Lessons In Self-Sufficiency Learned From Hurricane Irene

Insteading's Michele Decouteau shares lessons her family learned from riding out Hurricane Irene on their New England homestead.

Hurricane Irene came sweeping through our southern New England homestead last Saturday night and like many of our neighbors, we lost power, phones, and internet access. As the storm cleared on Monday, there were a number of lessons we learned about being prepared for disasters and weather challenges.

1. Friends: It is good to have nice friends. Friends helped in so many ways. Most of our friends also lost power and we used our cell phones to share information and to maintain contact. Others who did have power offered showers, laundry facilities and hot meals.

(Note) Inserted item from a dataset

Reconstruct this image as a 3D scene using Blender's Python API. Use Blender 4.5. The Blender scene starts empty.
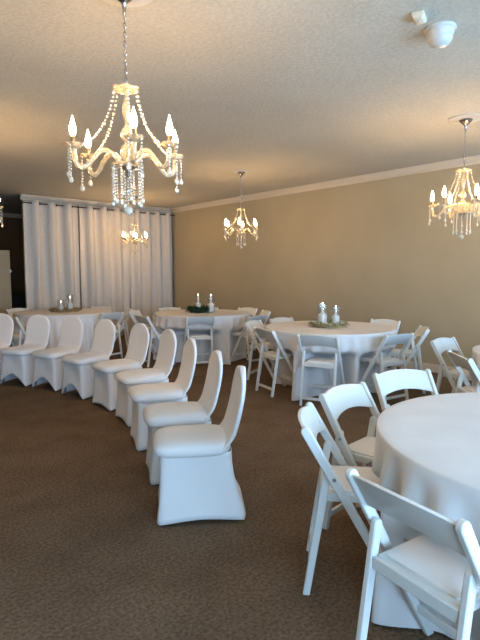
import bpy, bmesh, math, random
from mathutils import Vector, Matrix
random.seed(7)
PI = math.pi
C = bpy.context.scene.collection
H = 1.45          # camera height
CEIL = 2.97
XR = 6.83         # right wall
YB = 10.42        # wall behind the curtain
YS = -2.3         # wall behind the camera, with the windows
XL = -3.0
YF = 14.0         # far wall of the dark recess

# ------------------------------------------------------------------ materials
def mat(name, base, rough=0.6, metal=0.0, spec=0.5, **kw):
    m = bpy.data.materials.new(name); m.use_nodes = True
    b = m.node_tree.nodes['Principled BSDF']
    b.inputs['Base Color'].default_value = (*base, 1)
    b.inputs['Roughness'].default_value = rough
    b.inputs['Metallic'].default_value = metal
    b.inputs['Specular IOR Level'].default_value = spec
    for k, v in kw.items():
        b.inputs[k.replace('_', ' ')].default_value = v
    return m

def noisy(m, c1, c2, scale, lo=.35, hi=.65, bump=0.0, bscale=None, bdist=.01, detail=4, c3=None, s3=2.0):
    nt = m.node_tree; n = nt.nodes; b = n['Principled BSDF']
    tc = n.new('ShaderNodeTexCoord')
    no = n.new('ShaderNodeTexNoise'); no.inputs['Scale'].default_value = scale; no.inputs['Detail'].default_value = detail
    nt.links.new(tc.outputs['Object'], no.inputs['Vector'])
    cr = n.new('ShaderNodeValToRGB')
    cr.color_ramp.elements[0].position = lo; cr.color_ramp.elements[0].color = (*c1, 1)
    cr.color_ramp.elements[1].position = hi; cr.color_ramp.elements[1].color = (*c2, 1)
    nt.links.new(no.outputs['Fac'], cr.inputs['Fac'])
    out = cr.outputs['Color']
    if c3:
        n3 = n.new('ShaderNodeTexNoise'); n3.inputs['Scale'].default_value = s3; n3.inputs['Detail'].default_value = 3
        nt.links.new(tc.outputs['Object'], n3.inputs['Vector'])
        r3 = n.new('ShaderNodeValToRGB'); r3.color_ramp.elements[0].position = .4; r3.color_ramp.elements[1].position = .7
        r3.color_ramp.elements[0].color = (1, 1, 1, 1); r3.color_ramp.elements[1].color = (*c3, 1)
        mx = n.new('ShaderNodeMix'); mx.data_type = 'RGBA'; mx.blend_type = 'MULTIPLY'; mx.inputs[0].default_value = 1
        nt.links.new(n3.outputs['Fac'], r3.inputs['Fac'])
        nt.links.new(out, mx.inputs[6]); nt.links.new(r3.outputs['Color'], mx.inputs[7]); out = mx.outputs[2]
    nt.links.new(out, b.inputs['Base Color'])
    if bump:
        nb = n.new('ShaderNodeTexNoise'); nb.inputs['Scale'].default_value = bscale or scale; nb.inputs['Detail'].default_value = 5
        nt.links.new(tc.outputs['Object'], nb.inputs['Vector'])
        bp = n.new('ShaderNodeBump'); bp.inputs['Strength'].default_value = bump; bp.inputs['Distance'].default_value = bdist
        nt.links.new(nb.outputs['Fac'], bp.inputs['Height']); nt.links.new(bp.outputs['Normal'], b.inputs['Normal'])
    return m

M = {}
M['wall'] = noisy(mat('tan_wall_paint', (.47, .38, .26), .75, spec=.25), (.425, .366, .245), (.455, .392, .264), 1.5, bump=.08, bscale=60, bdist=.004)
M['recess'] = mat('shade_toned_tan_wall', (.17, .105, .055), .8, spec=.2)  # tan wall of the unlit recess, its shade put into a dark brown base
M['ceiling'] = noisy(mat('textured_ceiling', (.62, .58, .5), .85, spec=.2), (.52, .50, .425), (.60, .575, .49), 40, .35, .65, bump=.8, bscale=42, bdist=.007, c3=(.95, .94, .92), s3=1.3)
M['carpet'] = noisy(mat('brown_carpet', (.09, .06, .04), .95, spec=.1), (.110, .070, .041), (.255, .172, .110), 60, .3, .72, bump=.7, bscale=110, bdist=.01, detail=6, c3=(.80, .78, .76), s3=3.0)
M['trim'] = mat('cream_trim_paint', (.66, .59, .47), .45)
M['curtain'] = noisy(mat('grey_white_curtain_cloth', (.6, .57, .53), .85, spec=.1), (.57, .535, .48), (.63, .59, .53), 40, bump=.05, bscale=300, bdist=.002)
M['rod'] = mat('dark_bronze_metal', (.035, .025, .02), .4, .6)
M['cloth'] = noisy(mat('white_tablecloth', (.74, .73, .72), .8, spec=.15), (.71, .70, .69), (.76, .75, .74), 5, bump=.05, bscale=200, bdist=.002)
M['spandex'] = mat('white_stretch_cover', (.83, .82, .81), .55, spec=.3, Sheen_Weight=.15)
M['chair'] = noisy(mat('white_resin', (.74, .76, .74), .38, spec=.4), (.72, .74, .72), (.76, .78, .76), 8)
M['pad'] = mat('white_vinyl_pad', (.80, .78, .76), .42, spec=.4)
M['steel'] = mat('steel_bolt', (.35, .35, .36), .35, .9)
M['glide'] = mat('black_rubber', (.02, .02, .02), .7)
M['chrome'] = mat('chrome', (.5, .48, .46), .15, 1.0)
M['white_plastic'] = mat('white_plastic', (.60, .60, .56), .35)
M['cream_plastic'] = mat('cream_plastic', (.70, .62, .46), .4)
M['crystal'] = mat('crystal_glass', (1, .86, .60), .10, spec=1.0, Transmission_Weight=.72, IOR=1.5)
M['bead'] = mat('crystal_bead', (1, .90, .72), .06, spec=1.0, Transmission_Weight=.5, IOR=1.55)
M['frost'] = mat('frosted_crystal', (.95, .95, .92), .35, spec=.9, Transmission_Weight=.25)
M['sleeve'] = mat('dark_candle_sleeve', (.16, .12, .08), .4, .5)
M['wax'] = mat('ivory_wax', (.85, .82, .74), .5, Subsurface_Weight=.0)
M['leaf'] = noisy(mat('dark_green_leaf', (.02, .06, .02), .5), (.012, .035, .015), (.035, .085, .03), 30)
M['wicker'] = noisy(mat('gold_brown_wreath', (.3, .22, .09), .7), (.24, .17, .07), (.58, .47, .25), 35)
M['petal'] = noisy(mat('cream_blossom', (.6, .56, .42), .7), (.62, .59, .44), (.84, .80, .66), 30)
M['sage'] = noisy(mat('sage_leaf', (.2, .22, .1), .7), (.22, .21, .09), (.44, .41, .22), 30)
M['wood'] = mat('table_wood', (.30, .20, .12), .5)
M['beige'] = mat('beige_laminate', (.40, .31, .19), .6)
M['black'] = mat('black_laminate', (.008, .008, .009), .45)
M['frame'] = mat('white_window_frame', (.7, .7, .68), .4)

def glassy(name, tint, fac):
    m = bpy.data.materials.new(name); m.use_nodes = True
    nt = m.node_tree; nt.nodes.clear()
    o = nt.nodes.new('ShaderNodeOutputMaterial'); mx = nt.nodes.new('ShaderNodeMixShader')
    t = nt.nodes.new('ShaderNodeBsdfTransparent'); g = nt.nodes.new('ShaderNodeBsdfGlossy')
    t.inputs[0].default_value = (*tint, 1); g.inputs['Roughness'].default_value = .05
    f = nt.nodes.new('ShaderNodeLayerWeight'); f.inputs[0].default_value = .25
    a = nt.nodes.new('ShaderNodeMath'); a.operation = 'MULTIPLY_ADD'; a.inputs[1].default_value = .45; a.inputs[2].default_value = fac
    nt.links.new(f.outputs['Fresnel' if fac == 0 else 'Facing'], a.inputs[0]); nt.links.new(a.outputs[0], mx.inputs[0])
    nt.links.new(t.outputs[0], mx.inputs[1]); nt.links.new(g.outputs[0], mx.inputs[2]); nt.links.new(mx.outputs[0], o.inputs[0])
    return m
M['pane'] = glassy('window_glass', (.97, .99, 1), .0)
M['glass'] = glassy('clear_glass', (.98, .99, .985), .05)
def emis(name, col, s):
    m = bpy.data.materials.new(name); m.use_nodes = True
    b = m.node_tree.nodes['Principled BSDF']
    b.inputs['Base Color'].default_value = (.9, .8, .6, 1)
    b.inputs['Emission Color'].default_value = (*col, 1); b.inputs['Emission Strength'].default_value = s
    return m
BULB = 310.0
M['bulb'] = emis('lit_bulb', (1, .62, .30), BULB)
M['flame'] = emis('candle_flame_light', (1, .88, .70), 9)

# ------------------------------------------------------------------ mesh helpers
def obj(name, bm, m, parent=None, smooth=True, bevel=0, angle=40):
    me = bpy.data.meshes.new(name)
    bmesh.ops.recalc_face_normals(bm, faces=bm.faces)
    bm.to_mesh(me); bm.free()
    o = bpy.data.objects.new(name, me); C.objects.link(o)
    me.materials.append(m)
    if smooth:
        for p in me.polygons: p.use_smooth = True
    if smooth and angle < 180:
        me.set_sharp_from_angle(angle=math.radians(angle))
    if parent: o.parent = parent
    if bevel:
        b = o.modifiers.new('bevel', 'BEVEL'); b.width = bevel; b.segments = 2; b.limit_method = 'ANGLE'; b.harden_normals = False
    return o
def tag(o, label, cat, group=None):
    o['label'] = label; o['category'] = cat
    if group: o['group'] = group
    return o
def thing(name, label, cat, loc=(0, 0, 0), rotz=0, group=None):
    o = bpy.data.objects.new(name, None); C.objects.link(o)
    o.empty_display_size = .1
    o.location = loc; o.rotation_euler = (0, 0, rotz)
    return tag(o, label, cat, group)
def struct(name, bm, m, parent=None, **k):
    o = obj(name, bm, m, parent, **k)
    if parent is None: o['kind'] = 'structure'
    return o
def dup(root, loc, rotz, label, group=None, scale=None):
    r = root.copy(); C.objects.link(r); r.location = loc; r.rotation_euler = (0, 0, rotz); r['label'] = label
    if group: r['group'] = group
    if scale: r.scale = scale
    for ch in list(root.children):
        c = ch.copy(); C.objects.link(c); c.parent = r
        for g in list(ch.children):
            d = g.copy(); C.objects.link(d); d.parent = c
    return r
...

2. Prepare: Think about disasters before they happen. Being prepared with bottled water, food that could be eaten without heating, and having fresh batteries in the flashlights helped us shelter in place. We also had non-electronic entertainment available and amused ourselves with crafts, games and books. FEMA and the Red Cross have great lists of three day emergency kits. They do a good job covering what you need.

When you expect a disaster, charge all your electronic devices such as cell phones and laptops. Get a car charger for these devices if possible. In a pinch, you can use your car to recharge your cell phone if you have no power.

3. Gas: Make sure you have plenty of gas in your car and extra available for chainsaws and generators. Even if you don’t have a chainsaw or generator, it is nice to offer gas to your neighbor to who does and gets the trees off your deck or runs their generator to run your sump pump.

4. Hot food helps: We pulled out the backpacking stoves to heat water to make hot cocoa and instant food. Having a hot meal helped not only fill our bellies but calmed everyone down. Food that can be eaten with minimal cooking is easy to have on hand. Next shopping trip grab an extra can of ready-to-eat soup or pasta and instant oatmeal or noodles. They don’t take up much room in the pantry and can make a big difference to everyone’s peace-of-mind when disaster strikes..

Think about your BBQ grill as a back up way of cooking. If you have an extra tank for your grill, make sure it is full so you can use to cook. Clearly in the middle of a hurricane you can’t use your grill, but if you don’t have power the next day, it is handy.

5. Toilets: With the power out, our water pump didn’t work and our toilets didn’t refill. We used rainwater from our rain barrels to refill. What we discovered is that our old toilet took four and a half gallons of water per flush. After having to haul that amount of water from the back yard, we all want to get that toilet replaced soon. Our second bathroom had a newer toilet that took a mere one and half gallons per flush but uses an electronic pump to pump the waste up the hill to our sewer connection.

The power is on and now starts the clean up and restocking. Winter will be here and snow and ice will be here before we know it…and we’ll be ready!